Further, Shelton thinks the department’s biased data will leave Alaska fishermen in a weak position at the negotiating table in Pacific Salmon Treaty talks with Canada. Every 10 years, the U.S. sits down in talks with Canada and a few other Pacific Northwest states to carve up their shared salmon resources. Those talks are currently ongoing with a deadline to ratify the treaty set for Jan. 1 of next year.

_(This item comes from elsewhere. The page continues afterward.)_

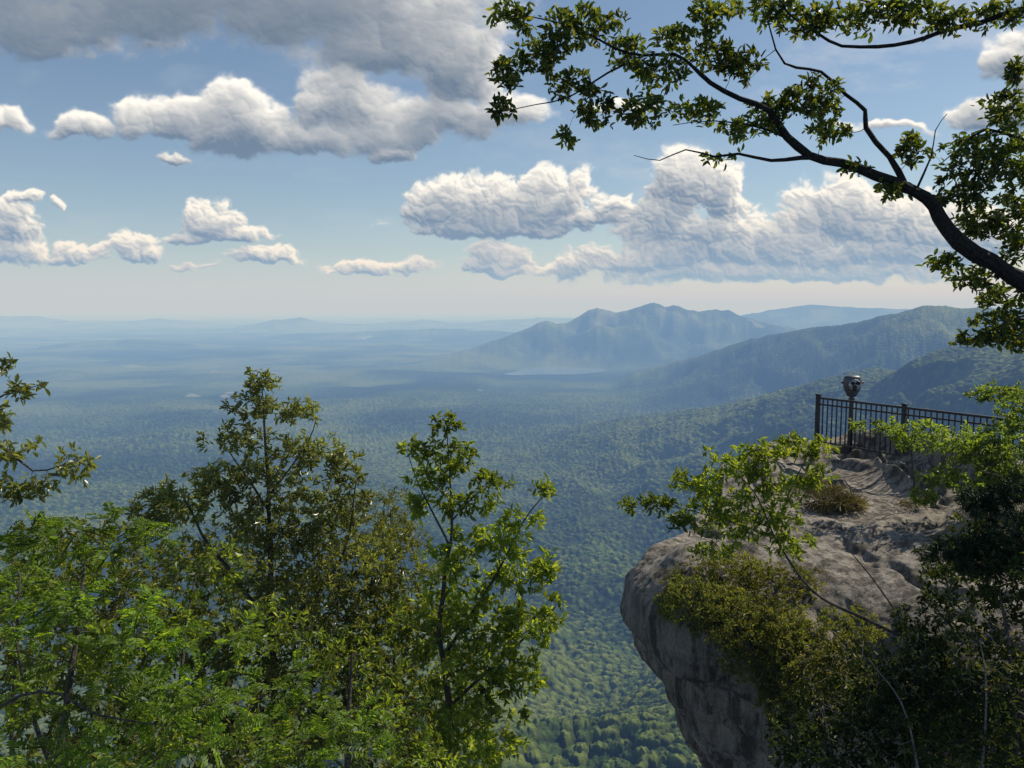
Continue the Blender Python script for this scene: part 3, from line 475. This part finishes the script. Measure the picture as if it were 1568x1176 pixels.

If a shared river reaches its escapement goal, the surplus salmon are split in a ratio set by the Pacific Salmon Commission, which negotiates the treaty. Currently, the U.S. gets 82 percent of the surplus sockeye on the Taku while Canada gets the remaining 18 percent. But Shelton fears ADFG’s skewed data makes it look like the U.S. isn’t harvesting as much salmon as they’re allowed, leaving open the argument that Canada should be allowed to harvest the fish Alaska doesn’t.

Another longtime Taku Gilnetter, Jim Becker, aggrees.

“My thoughts are very similar to Jev’s,” Becker said. “We don’t want to go into another 10-year agreement with not accurate information.”

The flawed data, Shelton said, shows the U.S. has underharvested sockeye on the Taku by more than 300,000 fish from 2006-2016, while Canada had only underharvested by about 29,000 fish. But Shelton’s analysis, based on ADFG data, puts Alaska’s underharvest at only 19,074 fish during that time period. Canada, he believes, had actually overharvested by more than 50,782 salmon.

Treaty talks are currently ongoing and traditionally aren’t an easy bargain for Alaska to strike. Swanton is Alaska’s current representative to the Commission. Reached by phone after a tough week of negotiations, Swanton said he trusts Jones and the treaty’s other technical advisors, who are working with the best science available and aren’t avoiding problems with the ADFG data set.